In a piece published today by The Telegraph, she wonders whether Binchy might have been a better writer if she had been a mother. The subtitle is even more blunt, asking: “Does a female novelist need to have experienced motherhood to truly understand human emotions?”

We’re talking about an author whose books were eagerly awaited worldwide,  turned into Hollywood films, and sold over 40 million copies. And yet any pride she might have felt at those achievements should apparently have been tempered by the knowledge that she neglected to get herself knocked up.

Newsflash: You don’t need to have children to understand human emotions, you just need to not be a psychopath. (I can’t believe that’s a sentence anyone needed to type in 2012.)

As a single, childless woman over 30, I’m reminded on a regular basis that pop culture and many of my acquaintances see lives like mine as self-indulgent tragedies. Meanwhile, motherhood is fetishized to a ridiculous degree in our society, portrayed as not just a personal choice but the most important thing a woman can do.

And now I’m also expected to swallow Craig’s theory that women with babies write the most insightful books?

Even Craig acknowledges that her thinking is flawed, saying: “All novelists who have had children are acutely aware that the very best of our sex — Jane Austen, George Eliot, the Brontës, Virginia Woolf ­— were childless.” I know a few female novelists and none of them seem to obsess over the reproductive history of their literary heroines, but I’ll take Craig’s word for it.

She goes on to say, “All novels are written against seemingly impossible odds, of which having a child is only one.” But then she argues that motherhood is the most challenging situation of all, making the tired argument that childless women’s lives are easier. I know women writers who are sole caregivers for elderly parents, involved in time-consuming volunteer projects, or have more than one job just to pay the rent. I don’t doubt that raising children is an enormous responsibility, but telling women who aren’t in that position that their lives are so charmed they’ll never write a great novel seems like a double-whammy lack of empathy.

Craig also contends that Jane Austen would probably have focused less on romance had she ever gotten married. To which I say: Thank God she didn’t. Pride and Prejudice might have been more relatable to married people but it would hardly have been such an enduring hit had it contained the mundane details of Elizabeth’s life as Mrs. Darcy. Rather than this omission being a failure, it’s what makes the book such great escapism. I don’t need my favorite writers to have children, nor do I need them to write about them. In fact, I think the more women write about non-traditional life experiences and not fitting into traditional gender roles, the better.

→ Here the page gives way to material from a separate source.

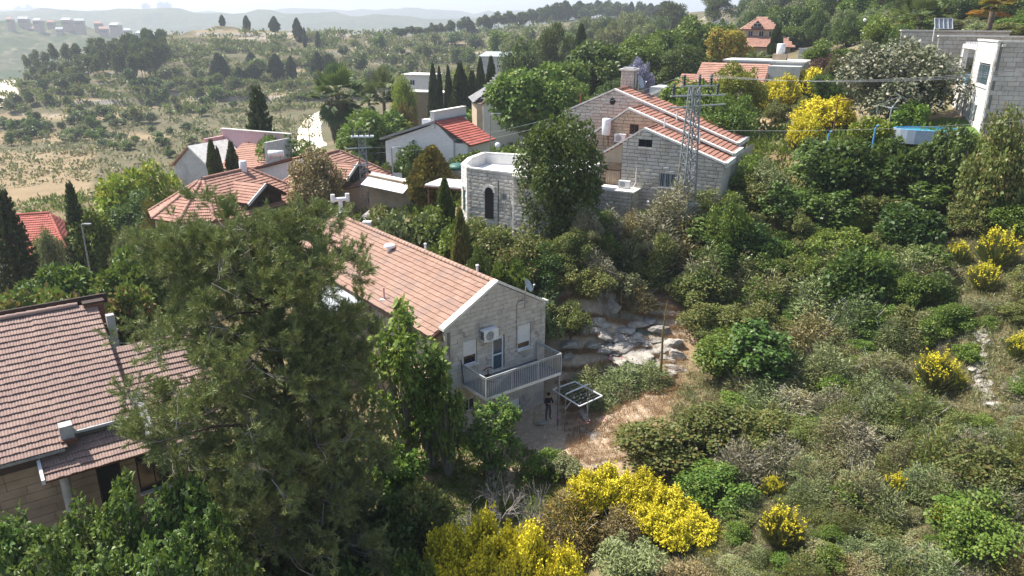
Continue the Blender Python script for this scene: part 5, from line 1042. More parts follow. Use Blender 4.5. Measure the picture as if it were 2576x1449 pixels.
leafmat('broom_flower', (0.74, 0.60, 0.025), (0.84, 0.74, 0.05), None, .1, .25, .6, .12)
leafmat('mallow_pink', (0.55, 0.16, 0.40), (0.65, 0.25, 0.5), None)
plain('bark', (0.13, 0.10, 0.075), .95, c2=(0.08, 0.06, 0.045), scale=5, bump=.5)
plain('bark_pale', (0.30, 0.27, 0.23), .95, c2=(0.21, 0.185, 0.155), scale=5, bump=.4)
plain('twig_grey', (0.36, 0.33, 0.30), .95, c2=(0.27, 0.245, 0.22), scale=5)
plain('limestone', (0.42, 0.38, 0.325), .9, c2=(0.30, 0.265, 0.22), scale=1.6, bump=.9, c3=(0.20, 0.19, 0.175), s3=1.6, lo3=.46, hi3=.66)

def unit(a): return a / np.maximum(np.linalg.norm(a, axis=-1, keepdims=True), 1e-9)
def leaf_quads(P, D, N, L, W, fold=.25, mid=.5):
    D = unit(D); S = unit(np.cross(D, N)); N = np.cross(S, D); L = np.asarray(L)[:, None]; W = np.asarray(W)[:, None]
    M = P + D * L * mid + N * W * fold
    V = np.stack([P, M + S * W / 2, P + D * L, M - S * W / 2], 1).reshape(-1, 3)
    return V, np.arange(len(P) * 4).reshape(-1, 4)
def clump_leaves(rng, C, Rr, n, L, W, droop=.25, outw=.6, flat=1.0, inner=.55, up=.35):
    """n leaves spread over clumps C with radii Rr"""
    Rr = np.asarray(Rr, float); w = Rr ** 2; k = rng.choice(len(C), n, p=w / w.sum()); cr = rng.rand(len(C))
    d = unit(rng.randn(n, 3) + np.array([0, 0, up])); rad = Rr[k] * (inner + (1 - inner) * rng.rand(n) ** .6)
    P = C[k] + d * rad[:, None] * np.array([1, 1, flat])
    D = unit(d * outw + rng.randn(n, 3) * .55 + np.array([0, 0, -droop])); N = unit(d * .8 + rng.randn(n, 3) * .45 + np.array([0, 0, .55]))
    s = .65 + .7 * rng.rand(n); V, F = leaf_quads(P, D, N, L * s, W * s)
    return V, F, np.clip(rng.rand(n) * .62 + cr[k] * .38, 0, 1)
def shell_centres(rng, K, c, s, lo=.55, zmin=None):
    d = unit(rng.randn(K, 3)); r = lo + (1 - lo) * rng.rand(K) ** .7; P = np.array(c) + d * r[:, None] * np.array(s)
    if zmin is not None: P[:, 2] = np.maximum(P[:, 2], zmin + rng.rand(K) * .05)
    return P
def trunk_mesh(rng, C, r=.03, zt=.45, limbs=7, n=6, bend=.03):
    b = MB(); top = Vector((rng.randn() * bend, rng.randn() * bend, zt)); b.tube([(0, 0, -.04), (rng.randn() * bend * .5, rng.randn() * bend * .5, zt * .5), top], [r * 1.25, r, r * .75], n)
    for i in rng.choice(len(C), min(limbs, len(C)), replace=False):
        e = Vector(C[i]); s = Vector((0, 0, 0)).lerp(top, .55 + .45 * rng.rand()); m = s.lerp(e, .5) + Vector((0, 0, .04)); b.tube([s, m, e], [r * .55, r * .38, r * .12], 5)
    return b.mesh('trunk', True)
LIB = {}
def lib(name, variants, fn):
    out = []
    for k in range(variants):
        parts = fn(np.random.RandomState(sum(ord(ch) for ch in name) * 13 + k * 101)); out.append(parts)
        for nm, me, mt in parts: me.materials.append(MATS[mt])
    LIB[name] = out
def leafpart(nm, V, F, v, mt): return (nm, mesh_np(nm, V, F, v), mt)
def f_broad(K=58, L=.050, W=.030, n=10500, cz=.60, s=(.40, .40, .34), droop=.3, bark='bark', zt=.42, r=.028):
    def f(rng):
        C = shell_centres(rng, K, (0, 0, cz), s, .45); C[:, :2] += rng.randn(K, 2) * .02; Rr = .075 + .075 * rng.rand(K)
        return [('trunk', trunk_mesh(rng, C, r, zt), bark), leafpart('crown', *clump_leaves(rng, C, Rr, n, L, W, droop), 'lf_green')]
    return f
def f_shrub(K=46, L=.055, W=.034, n=7000, droop=.15, flat=1.0, up=.45, inner=.5):
    def f(rng):
        lob = np.stack([rng.uniform(-.24, .24, 5), rng.uniform(-.24, .24, 5), rng.uniform(.20, .52, 5)], -1); ls = rng.uniform(.14, .30, 5); ls[0] = .32; lob[0] = (0, 0, .38); q = rng.choice(5, K, p=ls ** 2 / (ls ** 2).sum())
        C = lob[q] + unit(rng.randn(K, 3)) * (ls[q] * (.4 + .6 * rng.rand(K)))[:, None]; C[:, 2] = np.clip(C[:, 2], .07 + .05 * rng.rand(K), .92); Rr = .06 + .10 * rng.rand(K) ** 1.5; b = MB()
        for i in rng.choice(K, 9, replace=False): e = Vector(C[i]); b.tube([(e.x * .1, e.y * .1, -.05), (e.x * .4, e.y * .4, e.z * .55), e], [.016, .012, .004], 4)
        return [('stems', b.mesh('stems'), 'bark'), leafpart('foliage', *clump_leaves(rng, C, Rr, n, L, W, droop, .7, flat, inner, up), 'lf_green')]
    return f
def f_scrub(n=4200):
    def f(rng):
        m = n; az = rng.rand(m) * 6.283; rr = np.sqrt(rng.rand(m)) * .5; hgt = (1 - (rr / .52) ** 2) * (.75 + .35 * rng.rand(m)) * np.clip(.55 + vnoise(np.cos(az) * rr * 6 + 9, np.sin(az) * rr * 6, 3), 0, 1.2)
        P = np.stack([np.cos(az) * rr, np.sin(az) * rr, hgt * (.35 + .65 * rng.rand(m))], -1); D = unit(np.stack([np.cos(az) * rr, np.sin(az) * rr, np.full(m, .35)], -1) + rng.randn(m, 3) * .32)
        V, F = leaf_quads(P, D, rng.randn(m, 3), .085 * (.5 + rng.rand(m)), .020 * (.6 + .8 * rng.rand(m))); b = MB()
        for i in range(16):
            t = rng.rand() * 6.283; q = .25 + .25 * rng.rand(); b.tube([(0, 0, -.04), (math.cos(t) * q * .5, math.sin(t) * q * .5, .35), (math.cos(t) * q, math.sin(t) * q, .72 + .2 * rng.rand())], [.012, .008, .003], 3)
        return [('stems', b.mesh('stems'), 'twig_grey'), leafpart('foliage', V, F, rng.rand(m), 'lf_grey')]
    return f
def f_pine(rng):
    K = 34; C = shell_centres(rng, K, (0, 0, .64), (.36, .36, .30), .3); C[:, 0] += .06 * rng.randn(); Rr = .08 + .08 * rng.rand(K)
    V, F, v = clump_leaves(rng, C, Rr, 9000, .055, .013, -.15, 1.2, .7, .25, .5); b = trunk_mesh(rng, C, .022, .62, 12)
    return [('trunk', b, 'bark'), leafpart('crown', V, F, v, 'lf_pine')]
def f_cypress(rng):
    n = 7500; z = rng.rand(n) ** .9; prof = np.interp(z, [0, .06, .2, .45, .75, .92, 1], [.10, .36, .47, .48, .31, .12, .01]); az = rng.rand(n) * 6.283
    lump = .60 + .62 * vnoise(az * 1.6 + 3, z * 9, int(rng.rand() * 99)); rad = prof * lump * (.6 + .4 * rng.rand(n) ** .5)
    P = np.stack([np.cos(az) * rad, np.sin(az) * rad, .03 + z * .95], -1); D = unit(np.stack([np.cos(az) * .35, np.sin(az) * .35, np.full(n, .12)], -1) + rng.randn(n, 3) * .12)
    V, F = leaf_quads(P, D, np.stack([np.cos(az), np.sin(az), np.full(n, .3)], -1) + rng.randn(n, 3) * .5, .085 * (.5 + rng.rand(n)), .07 * (.5 + rng.rand(n))); V[:, 2] = np.clip(V[:, 2], 0, 1.06)
    return [('trunk', MB().tube([(0, 0, -.03), (0, 0, .5), (0, 0, .93)], [.06, .045, .01], 6).mesh('trunk'), 'bark'), leafpart('crown', V, F, rng.rand(n), 'lf_cypress')]
def f_arau(rng):
    """araucaria: flat whorls of branches, shorter towards the tip"""
    Vs, Fs, o = [], [], 0; b = MB().tube([(0, 0, -.03), (0, 0, .98)], [.028, .006], 6); T = 19
    for t in range(T):
        z = .08 + .88 * t / (T - 1); r = .50 * (1 - t / T) ** .8 + .03; m = 9
        for j in range(m):
            az = 6.283 * j / m + t * .7 + rng.randn() * .12; rr = r * (.8 + .3 * rng.rand()); d = np.array([math.cos(az), math.sin(az), 0]); k = int(16 + 90 * rr); s = np.linspace(.12, 1, k)
            P = d * (s * rr)[:, None] + np.array([0, 0, z]) + np.stack([0 * s, 0 * s, -.02 + .035 * s ** 2], -1); D = unit(d + rng.randn(k, 3) * .55 + np.array([0, 0, .35])); b.tube([(0, 0, z), tuple(d * rr + np.array([0, 0, z + .01]))], [.006, .002], 3)
            V, F = leaf_quads(np.repeat(P, 2, 0), np.concatenate([D, unit(d + rng.randn(k, 3) * .6 + np.array([0, 0, .1]))], 0), rng.randn(2 * k, 3), .05 * (.6 + .6 * rng.rand(2 * k)), .022 * (.7 + .6 * rng.rand(2 * k))); Vs.append(V); Fs.append(F + o); o += len(V)
    V = np.concatenate(Vs); F = np.concatenate(Fs); return [('trunk', b.mesh('trunk'), 'bark'), leafpart('crown', V, F, rng.rand(len(F)), 'lf_cypress')]
def fan_palm(skirt):
    def f(rng):
        Vs, Fs, vv, o = [], [], [], 0; zc = .70
        for i in range(44 if skirt else 34):
            up = rng.rand(); el = -1.1 + 2.4 * up if skirt else -.5 + 1.8 * up; az = rng.rand() * 6.283; d = np.array([math.cos(az) * math.cos(el), math.sin(az) * math.cos(el), math.sin(el)]); pl = .20 + .08 * rng.rand(); base = np.array([0, 0, zc]) + d * pl * np.array([1, 1, .75])
            side = unit(np.cross(d, [0, 0, 1.])); upv = np.cross(side, d); m = 15; a = np.linspace(-1.35, 1.35, m); ln = (.20 + .05 * rng.rand()) * np.cos(a * .45)
            D = unit(d[None] * np.cos(a)[:, None] + side[None] * np.sin(a)[:, None] + np.array([0, 0, -.25]) * np.abs(a)[:, None] * .5); V, F = leaf_quads(np.repeat(base[None], m, 0), D, np.repeat(upv[None], m, 0) + rng.randn(m, 3) * .2, ln, np.full(m, .040)); Vs.append(V); Fs.append(F + o); vv.append(np.full(m, min(1, max(0, up + .1 * rng.randn())))); o += len(V)
            V, F = leaf_quads(np.array([[0, 0, zc - .03]]), (base - np.array([0, 0, zc - .03]))[None], upv[None], [np.linalg.norm(base - np.array([0, 0, zc - .03]))], [.012]); Vs.append(V); Fs.append(F + o); vv.append([.5]); o += len(V)
        parts = []
        b = MB().tube([(0, 0, -.02), (0, 0, .4), (0, 0, .72)], [.05, .045, .05], 10); parts.append(('trunk', b.mesh('trunk', True), 'bark'))
        if skirt:
            n = 1500; z = .28 + .40 * rng.rand(n); az = rng.rand(n) * 6.283; r = .07 + (z - .3) * .22; P = np.stack([np.cos(az) * r, np.sin(az) * r, z], -1); D = np.stack([np.cos(az) * .15, np.sin(az) * .15, np.full(n, -1.)], -1) + rng.randn(n, 3) * .15
            V, F = leaf_quads(P, D, P * np.array([1, 1, 0]), .13 * (.6 + .6 * rng.rand(n)), .03 * np.ones(n)); parts.append(leafpart('dead_frond_skirt', V, F, rng.rand(n), 'lf_skirt'))
        V = np.concatenate(Vs); F = np.concatenate(Fs); parts.append(leafpart('crown', V, F, np.concatenate(vv), 'lf_palm')); return parts
    return f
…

Craig’s argument doesn’t just undermine women without children, it insults all of us by taking the focus from our work and our relationships and putting it on our wombs. And by pitting women against women rather than exploring the reasons mothers are often burdened with the majority of domestic tasks, she neatly lets men off the hook.

Speaking of whom, I hardly need to point out (but I will) that men’s output is rarely discussed like this. When a popular male author dies, people line up to talk about his genius, not his child-rearing abilities or lack thereof. The tragedy of David Foster Wallace’s suicide wasn’t that it deprived the world of his children, but of his words, and no-one has ever suggested otherwise.

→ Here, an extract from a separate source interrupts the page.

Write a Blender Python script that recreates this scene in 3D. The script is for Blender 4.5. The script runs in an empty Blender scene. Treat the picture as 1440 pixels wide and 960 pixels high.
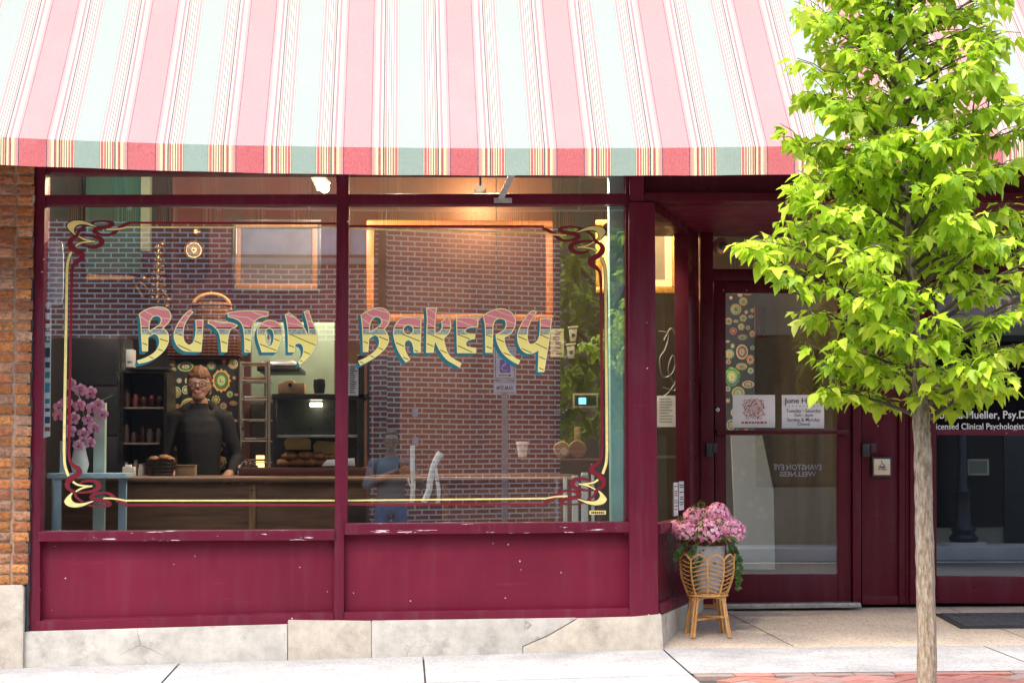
# Bakery shopfront under a striped awning
LAMP = 0.52
SKY, SUN, SUNANG, EXPO = .15, .85, 15, 2.0
import bpy, bmesh, math, random
from mathutils import Vector, Matrix, geometry
S = bpy.context.scene
COL = S.collection
R = math.radians
rnd = random.Random(11)

# ------------------------------------------------------------------ camera
F = 2700.0
CAM = Vector((0, -10.8, 1.064))
yaw, pitch, roll = math.atan(153 / F), math.atan(165 / F) * 0.999, 0.003
fwd = Vector((math.sin(yaw) * math.cos(pitch), math.cos(yaw) * math.cos(pitch), math.sin(pitch)))
_r0 = fwd.cross(Vector((0, 0, 1))).normalized()
_u0 = _r0.cross(fwd)
RIGHT = _r0 * math.cos(roll) - _u0 * math.sin(roll)
UP = _u0 * math.cos(roll) + _r0 * math.sin(roll)
cd = bpy.data.cameras.new('camera')
cam = bpy.data.objects.new('camera', cd)
COL.objects.link(cam)
mw = Matrix((RIGHT, UP, -fwd)).transposed().to_4x4()
mw.translation = CAM
cam.matrix_world = mw
cd.sensor_fit = 'HORIZONTAL'
cd.sensor_width = 36
cd.lens = F / 1440 * 36
cd.clip_start = 0.05
cd.clip_end = 500
S.camera = cam


def P(px, py, Y):
    """point of the photograph (1440 x 960) on the upright plane at depth Y"""
    d = fwd * F + RIGHT * (px - 720) - UP * (py - 480)
    return CAM + d * ((Y - CAM.y) / d.y)


def srgb(r, g, b):
    f = lambda c: (c / 12.92 if c <= .04045 else ((c + .055) / 1.055) ** 2.4)
    return (f(r / 255), f(g / 255), f(b / 255), 1)


# ------------------------------------------------------------------ materials
class NT:
    def __init__(s, name):
        s.m = bpy.data.materials.new(name)
        s.m.use_nodes = True
        s.t = s.m.node_tree
        s.t.nodes.clear()
        s.out = s.n('ShaderNodeOutputMaterial')

    def n(s, typ, **kw):
        nd = s.t.nodes.new(typ)
        for k, v in kw.items():
            if k.startswith('_'):
                setattr(nd, k[1:], v)
            else:
                s.set(nd, k, v)
        return nd

    def set(s, nd, k, v):
        key = int(k[1:]) if k[0] == 'i' and k[1:].isdigit() else k.replace('__', ' ')
        inp = nd.inputs[key]
        if isinstance(v, bpy.types.NodeSocket):
            s.t.links.new(v, inp)
        else:
            inp.default_value = v

    def math(s, op, a, b=0.0, c=0.0, clamp=False):
        nd = s.n('ShaderNodeMath', _operation=op, _use_clamp=clamp, i0=a, i1=b)
        s.set(nd, 'i2', c)
        return nd.outputs[0]

    def mix(s, f, a, b, typ='MIX'):
        nd = s.n('ShaderNodeMix', _data_type='RGBA', _blend_type=typ)
        s.set(nd, 'i0', f); s.set(nd, 'i6', a); s.set(nd, 'i7', b)
        return nd.outputs[2]

    def coord(s, kind='Object'):
        return s.n('ShaderNodeTexCoord').outputs[kind]

    def noise(s, scale, detail=4, rough=.55, vec=None):
        nd = s.n('ShaderNodeTexNoise', Scale=scale, Detail=detail, Roughness=rough)
        s.set(nd, 'Vector', vec if vec is not None else s.coord())
        return nd.outputs[0]

    def ramp(s, fac, stops, interp='LINEAR'):
        nd = s.n('ShaderNodeValToRGB', Fac=fac)
        e = nd.color_ramp
        e.interpolation = interp
        while len(e.elements) < len(stops):
            e.elements.new(.5)
        for el, (p, c) in zip(e.elements, stops):
            el.position = p
            el.color = c if len(c) == 4 else (*c, 1)
        return nd.outputs[0]

    def mapr(s, v, a, b, c=0., d=1.):
        nd = s.n('ShaderNodeMapRange', Value=v)
        s.set(nd, 'i1', a); s.set(nd, 'i2', b); s.set(nd, 'i3', c); s.set(nd, 'i4', d)
        return nd.outputs[0]

    def bump(s, h, strength=.3, dist=.01):
        return s.n('ShaderNodeBump', Strength=strength, Distance=dist, Height=h).outputs[0]

    def pbr(s, col, rough=.5, metal=0., spec=.5, normal=None, **kw):
        b = s.n('ShaderNodeBsdfPrincipled')
        s.set(b, 'Base Color', col); s.set(b, 'Roughness', rough)
        s.set(b, 'Metallic', metal); s.set(b, 'Specular IOR Level', spec)
        if normal is not None:
            s.set(b, 'Normal', normal)
        for k, v in kw.items():
            s.set(b, k.replace('_', ' '), v)
        return b.outputs[0]

    def done(s, sh):
        s.t.links.new(sh, s.out.inputs[0])
        return s.m


def mk(name, col, rough=.5, metal=0., var=.15, vs=6, bump=0., bs=60, spec=.5, **kw):
    t = NT(name)
    c = Vector(col[:3])
    dark = (*(c * (1 - var)), 1); lite = (*(c * (1 + var)), 1)
    n1 = t.noise(vs, 5)
    colr = t.mix(t.mapr(n1, .3, .7), dark, lite)
    nrm = t.bump(t.noise(bs, 3), bump, .004) if bump else None
    rg = t.mapr(t.noise(vs * 2.3, 3), .3, .7, max(0, rough - .06), min(1, rough + .06))
    return t.done(t.pbr(colr, rg, metal, spec, nrm, **kw))


def paint_mat(name, col, chips=.5, rough=.38, chipcol=(.62, .55, .55, 1), dirt=.35, peel=0.):
    """gloss paint with streaks, dust and small chips through to the primer"""
    t = NT(name)
    c = Vector(col)
    co = t.coord()
    big = t.noise(1.7, 5, .6)
    mp = t.n('ShaderNodeMapping', Vector=co)
    mp.inputs['Scale'].default_value = (9, 9, .8)
    streak = t.noise(2.2, 5, .65, mp.outputs[0])
    base = t.mix(t.mapr(big, .3, .7), (*(c * .86), 1), (*(c * 1.16), 1))
    base = t.mix(t.math('MULTIPLY', t.mapr(streak, .5, .78), dirt), base, (*(c * .5 + Vector((.09, .075, .08))), 1))
    mp2 = t.n('ShaderNodeMapping', Vector=co)
    mp2.inputs['Scale'].default_value = (.5, .5, 7)
    scuff = t.noise(5, 6, .7, mp2.outputs[0])
    base = t.mix(t.math('MULTIPLY', t.mapr(scuff, .62, .8), .25), base, (*(c * .6 + Vector((.16, .12, .13))), 1))
    vo = t.n('ShaderNodeTexVoronoi', Vector=co, Scale=13.0)
    vo.inputs['Randomness'].default_value = 1
    vd = t.math('ADD', vo.outputs['Distance'], t.math('MULTIPLY', t.math('SUBTRACT', t.noise(160, 2), .5), .09))
    cell = t.n('ShaderNodeSeparateColor', Color=vo.outputs['Color'])
    lim = t.math('MULTIPLY', t.math('GREATER_THAN', cell.outputs[0], 1 - .5 * chips), t.math('MULTIPLY_ADD', cell.outputs[1], .055, .02))
    chip = t.math('LESS_THAN', vd, lim)
    if peel:
        mp3 = t.n('ShaderNodeMapping', Vector=co)
        mp3.inputs['Scale'].default_value = (3.2, 9, 34)
        pl_ = t.noise(1.6, 6, .62, mp3.outputs[0])
        chip = t.math('MAXIMUM', chip, t.math('GREATER_THAN', pl_, 1 - peel))
    colr = t.mix(chip, base, chipcol)
    rg = t.mapr(t.noise(8, 4), .3, .7, rough - .08, rough + .14)
    h = t.math('SUBTRACT', t.math('MULTIPLY', t.noise(26, 4), .25), chip)
    return t.done(t.pbr(colr, rg, 0, .22, t.bump(h, .22, .0025)))


def glass_mat(name, extra=.06, tint=(.95, .98, .965, 1), fk=1.):
    t = NT(name)
    fr = t.n('ShaderNodeFresnel', IOR=1.5).outputs[0]
    fac = t.math('MULTIPLY_ADD', fr, fk, extra, clamp=True)
    co = t.coord()
    mp = t.n('ShaderNodeMapping', Vector=co)
    mp.inputs['Scale'].default_value = (1, 1, 1)
    nrm = t.bump(t.noise(1.1, 1, .4, mp.outputs[0]), .02, .02)
    fac = t.math('MULTIPLY', fac, t.math('SUBTRACT', 1.0, t.n('ShaderNodeNewGeometry').outputs['Backfacing']))   # one reflection per pane
    tr = t.n('ShaderNodeBsdfTransparent', Color=tint).outputs[0]
    gl = t.n('ShaderNodeBsdfGlossy', Roughness=0.0, Normal=nrm).outputs[0]
    return t.done(t.n('ShaderNodeMixShader', Fac=fac, i1=tr, i2=gl).outputs[0])


def emit_mat(name, col, strength):
    t = NT(name)
    e = t.n('ShaderNodeEmission', Color=col, Strength=strength)
    return t.done(e.outputs[0])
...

Craig concludes that Binchy “might have dug deeper, charming less but enlightening more” if she’d had a child. Aside from the fact that discussing how any writer’s work could have been improved on the day of their funeral seems insensitive (not to mention redundant), this is a particularly cruel comment considering that Binchy and her husband were unable to conceive.

It’s probably true that Binchy would have been a different writer if she’d had children. But I can’t agree she would have been a better one.